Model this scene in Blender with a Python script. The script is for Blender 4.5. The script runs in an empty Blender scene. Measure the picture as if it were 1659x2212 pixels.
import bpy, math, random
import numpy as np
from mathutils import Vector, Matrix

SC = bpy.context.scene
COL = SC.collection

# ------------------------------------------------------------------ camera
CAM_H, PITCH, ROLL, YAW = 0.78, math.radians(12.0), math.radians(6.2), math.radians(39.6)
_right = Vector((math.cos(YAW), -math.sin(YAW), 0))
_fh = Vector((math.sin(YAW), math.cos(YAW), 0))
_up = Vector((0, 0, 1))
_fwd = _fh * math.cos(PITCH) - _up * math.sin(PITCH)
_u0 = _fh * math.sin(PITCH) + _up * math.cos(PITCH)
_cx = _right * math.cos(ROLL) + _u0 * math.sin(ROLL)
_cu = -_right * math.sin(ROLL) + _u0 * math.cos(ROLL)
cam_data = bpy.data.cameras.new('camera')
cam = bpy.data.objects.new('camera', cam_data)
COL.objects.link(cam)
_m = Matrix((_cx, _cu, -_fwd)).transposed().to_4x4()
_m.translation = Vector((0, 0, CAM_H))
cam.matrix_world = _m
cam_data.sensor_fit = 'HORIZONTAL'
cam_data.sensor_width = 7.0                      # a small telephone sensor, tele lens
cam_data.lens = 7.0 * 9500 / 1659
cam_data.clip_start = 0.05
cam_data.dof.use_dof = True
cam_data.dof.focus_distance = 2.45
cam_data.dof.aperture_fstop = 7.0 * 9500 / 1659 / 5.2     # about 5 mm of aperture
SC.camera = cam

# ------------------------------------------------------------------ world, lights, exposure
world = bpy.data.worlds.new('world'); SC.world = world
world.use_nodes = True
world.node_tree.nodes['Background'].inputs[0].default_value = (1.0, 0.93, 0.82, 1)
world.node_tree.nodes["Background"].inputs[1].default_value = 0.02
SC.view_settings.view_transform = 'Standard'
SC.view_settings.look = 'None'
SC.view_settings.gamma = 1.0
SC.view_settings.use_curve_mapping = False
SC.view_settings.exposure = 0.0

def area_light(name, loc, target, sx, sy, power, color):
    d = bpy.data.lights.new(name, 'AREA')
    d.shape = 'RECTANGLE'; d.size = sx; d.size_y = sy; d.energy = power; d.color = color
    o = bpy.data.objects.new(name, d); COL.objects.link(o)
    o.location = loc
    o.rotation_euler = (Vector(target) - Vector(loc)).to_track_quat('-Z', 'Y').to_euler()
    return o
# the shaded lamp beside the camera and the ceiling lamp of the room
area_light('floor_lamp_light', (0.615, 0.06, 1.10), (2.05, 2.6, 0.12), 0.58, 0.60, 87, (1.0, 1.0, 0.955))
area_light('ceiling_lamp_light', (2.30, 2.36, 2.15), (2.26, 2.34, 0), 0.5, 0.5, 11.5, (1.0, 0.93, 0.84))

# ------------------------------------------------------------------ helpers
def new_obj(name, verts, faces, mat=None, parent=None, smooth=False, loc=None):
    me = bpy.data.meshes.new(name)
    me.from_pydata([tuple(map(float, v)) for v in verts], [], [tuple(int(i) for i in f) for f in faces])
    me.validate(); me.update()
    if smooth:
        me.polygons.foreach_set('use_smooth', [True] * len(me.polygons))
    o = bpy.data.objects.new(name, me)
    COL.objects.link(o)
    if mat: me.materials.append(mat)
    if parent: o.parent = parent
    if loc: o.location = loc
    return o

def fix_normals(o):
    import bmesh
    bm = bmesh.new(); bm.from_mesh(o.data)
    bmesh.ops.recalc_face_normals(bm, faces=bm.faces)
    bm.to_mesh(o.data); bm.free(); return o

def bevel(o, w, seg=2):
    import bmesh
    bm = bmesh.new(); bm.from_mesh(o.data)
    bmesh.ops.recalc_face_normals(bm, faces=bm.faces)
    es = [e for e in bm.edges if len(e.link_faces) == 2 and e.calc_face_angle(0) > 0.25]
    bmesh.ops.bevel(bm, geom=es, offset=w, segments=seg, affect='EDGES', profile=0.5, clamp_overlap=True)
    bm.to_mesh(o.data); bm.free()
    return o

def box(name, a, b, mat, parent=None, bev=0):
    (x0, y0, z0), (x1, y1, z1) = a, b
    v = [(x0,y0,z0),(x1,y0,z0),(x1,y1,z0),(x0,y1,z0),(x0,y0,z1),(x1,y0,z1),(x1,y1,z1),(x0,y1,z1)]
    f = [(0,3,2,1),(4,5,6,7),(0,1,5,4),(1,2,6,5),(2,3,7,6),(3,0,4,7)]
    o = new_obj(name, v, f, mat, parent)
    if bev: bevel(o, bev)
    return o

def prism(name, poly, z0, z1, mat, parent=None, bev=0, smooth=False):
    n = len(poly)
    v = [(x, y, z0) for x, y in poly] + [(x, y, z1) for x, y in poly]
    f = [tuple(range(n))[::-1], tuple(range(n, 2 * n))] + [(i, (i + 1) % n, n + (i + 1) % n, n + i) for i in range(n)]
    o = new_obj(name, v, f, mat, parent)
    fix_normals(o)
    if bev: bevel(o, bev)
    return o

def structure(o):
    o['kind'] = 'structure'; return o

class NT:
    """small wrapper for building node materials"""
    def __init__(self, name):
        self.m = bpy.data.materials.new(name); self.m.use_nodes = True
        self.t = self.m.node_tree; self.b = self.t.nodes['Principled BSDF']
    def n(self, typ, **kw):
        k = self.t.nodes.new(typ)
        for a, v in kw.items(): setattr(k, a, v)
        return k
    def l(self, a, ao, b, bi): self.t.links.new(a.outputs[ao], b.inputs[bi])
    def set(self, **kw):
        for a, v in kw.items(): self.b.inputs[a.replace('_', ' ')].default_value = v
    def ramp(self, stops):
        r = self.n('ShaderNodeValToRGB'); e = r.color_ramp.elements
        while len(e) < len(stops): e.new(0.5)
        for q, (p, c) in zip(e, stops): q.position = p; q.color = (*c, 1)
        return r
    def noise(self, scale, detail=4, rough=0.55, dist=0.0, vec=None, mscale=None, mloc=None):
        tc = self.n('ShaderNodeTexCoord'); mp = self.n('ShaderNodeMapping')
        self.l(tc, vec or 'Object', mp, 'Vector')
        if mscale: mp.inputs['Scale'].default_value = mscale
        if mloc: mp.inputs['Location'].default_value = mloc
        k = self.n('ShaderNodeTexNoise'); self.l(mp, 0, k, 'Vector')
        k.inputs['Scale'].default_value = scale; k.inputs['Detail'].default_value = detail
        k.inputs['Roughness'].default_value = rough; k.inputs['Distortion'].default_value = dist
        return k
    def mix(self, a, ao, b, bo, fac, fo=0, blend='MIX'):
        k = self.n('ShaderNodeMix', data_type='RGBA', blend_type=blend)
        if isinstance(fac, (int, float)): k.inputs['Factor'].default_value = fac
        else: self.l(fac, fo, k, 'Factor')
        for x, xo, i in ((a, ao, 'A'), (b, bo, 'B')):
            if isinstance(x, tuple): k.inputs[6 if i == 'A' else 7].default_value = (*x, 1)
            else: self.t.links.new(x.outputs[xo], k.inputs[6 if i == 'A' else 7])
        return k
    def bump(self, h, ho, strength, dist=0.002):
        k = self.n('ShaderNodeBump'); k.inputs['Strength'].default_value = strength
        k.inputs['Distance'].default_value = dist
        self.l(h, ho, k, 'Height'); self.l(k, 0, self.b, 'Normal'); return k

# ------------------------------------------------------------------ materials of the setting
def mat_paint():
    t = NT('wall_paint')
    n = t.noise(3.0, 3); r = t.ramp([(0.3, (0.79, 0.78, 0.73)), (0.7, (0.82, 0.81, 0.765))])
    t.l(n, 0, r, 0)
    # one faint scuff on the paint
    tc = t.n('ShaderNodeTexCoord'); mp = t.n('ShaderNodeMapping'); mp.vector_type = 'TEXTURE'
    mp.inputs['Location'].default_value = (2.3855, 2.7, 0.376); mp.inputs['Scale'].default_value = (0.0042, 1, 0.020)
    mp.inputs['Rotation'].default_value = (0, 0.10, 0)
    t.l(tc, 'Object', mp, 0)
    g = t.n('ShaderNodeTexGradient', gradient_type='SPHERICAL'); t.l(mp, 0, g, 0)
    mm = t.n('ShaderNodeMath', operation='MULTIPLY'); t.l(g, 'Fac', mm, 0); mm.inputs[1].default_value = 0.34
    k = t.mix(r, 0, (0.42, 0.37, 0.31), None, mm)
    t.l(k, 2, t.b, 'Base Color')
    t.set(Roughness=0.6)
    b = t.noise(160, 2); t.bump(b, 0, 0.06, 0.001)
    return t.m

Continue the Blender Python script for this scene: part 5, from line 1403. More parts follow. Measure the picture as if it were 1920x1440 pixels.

--- --- ---

Task instructions:
Return the opening line of the data and every line after it through the line containing "COL = SC.collection", please, exactly as written and with nothing added.

Task answer:
Model this scene in Blender with a Python script. The script is for Blender 4.5. The script runs in an empty Blender scene. Measure the picture as if it were 1659x2212 pixels.
import bpy, math, random
import numpy as np
from mathutils import Vector, Matrix

SC = bpy.context.scene
COL = SC.collection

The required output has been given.